/ Julián Estrada
Actualmente, el tema que más se destila en el periodismo gastronómico es analizar la apertura de un nuevo restaurante, ejercicio amable y relativamente fácil. Asunto muy diferente y con visos de dificultad es escribir sobre lo contrario: el cierre de un prestigioso restaurante. En Medellín, el negocio conocido como restaurante de categoría propiamente dicho, es decir, lugar con meseros de corbatín y oferta de cocina a la carta (platos diferentes a la sopa y seco de la casa familiar), sólo comienza a funcionar en la década de los 40 del siglo pasado. Cuando reviso con minuciosidad mis borradores sobre La historia de los restaurantes en Medellín (1), una de las conclusiones más contundentes que observo es la precaria duración de aquellos lugares que comenzaron con un éxito incuestionable, pero que cinco años más tarde solo estaban en la memoria de sus dueños. Superando mis aficiones de historiador y esculcando mis archivos de glotón, no exagero si afirmo que desde finales de los años 80 hasta la fecha alcanzo a contabilizar más de 18 restaurantes (léase docena y media) cerrados en “aparente” pleno auge… y digo “aparente”, pues en estos avatares de la buena mesa en el Medellín gastronómico, lo que para unos es solomito para otros es carne de sancocho.

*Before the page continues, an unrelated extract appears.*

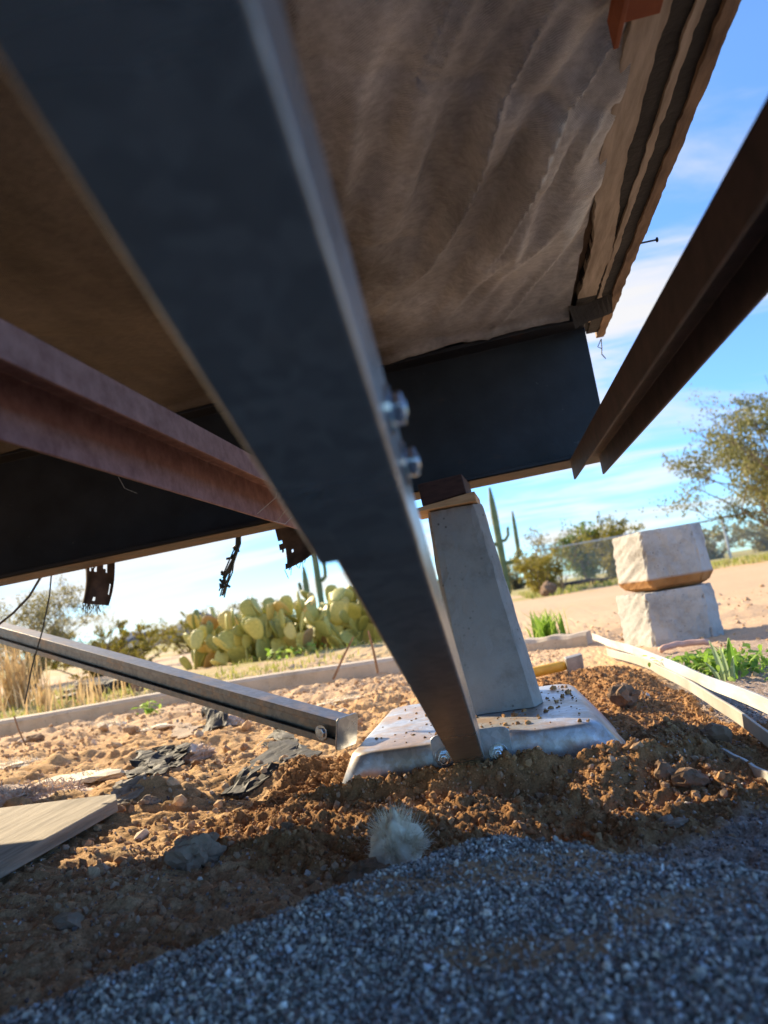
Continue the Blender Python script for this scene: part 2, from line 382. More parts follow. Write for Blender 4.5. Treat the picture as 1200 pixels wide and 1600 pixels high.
M_OLIVE = leaf_mat('grey olive leaf', [(0, (0.14, 0.13, 0.05)), (0.5, (0.27, 0.24, 0.09)), (1, (0.42, 0.37, 0.17))])
M_GREEN = leaf_mat('green leaf', [(0, (0.08, 0.13, 0.02)), (0.5, (0.15, 0.22, 0.035)), (1, (0.28, 0.33, 0.06))])
M_WEED = leaf_mat('fresh weed leaf', [(0, (0.16, 0.30, 0.03)), (0.5, (0.27, 0.44, 0.06)), (1, (0.42, 0.55, 0.12))], 0.45)
M_PALE = leaf_mat('pale weed blade', [(0, (0.40, 0.50, 0.25)), (1, (0.55, 0.63, 0.38))], 0.35)
M_GRASS = leaf_mat('sparse grass', [(0, (0.22, 0.27, 0.05)), (0.55, (0.38, 0.38, 0.10)), (1, (0.55, 0.45, 0.22))], 0.4)
M_STRAW = leaf_mat('straw grass', [(0, (0.42, 0.28, 0.13)), (1, (0.66, 0.50, 0.28))], 0.35)

def pad_mat():
    m, nt, b = newmat('prickly pear skin')
    oi = nt.nodes.new('ShaderNodeObjectInfo')
    c = ramp(nt, oi.outputs['Random'], [(0, (0.20, 0.22, 0.06)), (0.35, (0.40, 0.40, 0.11)), (0.75, (0.58, 0.52, 0.15)), (0.93, (0.62, 0.46, 0.16)), (0.97, (0.42, 0.26, 0.11)), (1, (0.34, 0.22, 0.11))])
    n = ramp(nt, nnoise(nt, 12, 5), [(0.3, (0.75, 0.78, 0.7)), (0.7, (1.15, 1.12, 1.1))])
    c = mixc_(nt, 1.0, c, n, 'MULTIPLY')
    v = nt.nodes.new('ShaderNodeTexVoronoi'); v.inputs['Scale'].default_value = 42
    t = nt.nodes.new('ShaderNodeTexCoord'); nt.links.new(t.outputs['Object'], v.inputs['Vector'])
    sp = ramp(nt, v.outputs['Distance'], [(0.12, (1, 1, 1)), (0.22, (0, 0, 0))])
    c = mixc_(nt, mixc_(nt, 1.0, sp, (0.6, 0.6, 0.6), 'MULTIPLY'), c, (0.55, 0.48, 0.30))
    nt.links.new(c, b.inputs['Base Color']); b.inputs['Roughness'].default_value = 0.55
    return m
M_PAD = pad_mat()
M_SAG = simple('saguaro skin', (0.10, 0.13, 0.05), (0.19, 0.22, 0.10), 3, 0.7, 0, 0.3, 0.01)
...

He aquí el meollo del asunto: el comensal antioqueño no es propiamente “perita en dulce” y por eso la frase que constantemente se ventila de boca en boca entre los empresarios de la buena mesa: “La clientela paisa no es difícil… es demasiado difícil”. Hasta hace pocos años el problema era de cultura provinciana y de remilgos de crianza; afortunadamente las cosas han cambiado, aunque algunas continúan vigentes, por ejemplo aquella que más caracteriza al comensal antioqueño: la austeridad, ejemplarmente transmitida por sus antepasados. Aclaro: soy propietario de un restaurante y me debo a una excelente y asidua clientela que espero sepa comprender este comentario de solidaridad; por lo tanto, de manera muy respetuosa considero que la comensalía regional no es fácil de complacer, convirtiéndose en la razón fundamental por la cual mi colega de Mystique tomó tan osada decisión.
No es lo mismo el restaurante de un chef… que el chef de un restaurante. Juan Pablo Valencia le dio una impronta a su restaurante que se acercaba, y bastante, al más riguroso calificativo que puede recibir un sitio de esta índole: impecable. Augusto Merino (presidente del Círculo de Comentaristas Gastronómicos de Chile) opinó de Mystique con los más altos elogios y se sorprendió por su estilo, por su magnifico chef y por su maravillosa atmósfera. José Rafael Lovera, prestigioso historiador venezolano y director del Centro de Estudios Gastronómicos de Caracas, consideró a Mystique como un restaurante de talla mundial. La decisión de Juan Pablo me dejó triste; sin embargo, estoy convencido de que “el gladiador que él lleva por dentro” lo pondrá a triunfar en otras arenas. Con el cierre de Mystique el que verdaderamente perdió fue Medellín.
(1) Documentación que aumenta año por año, iniciada en 1995.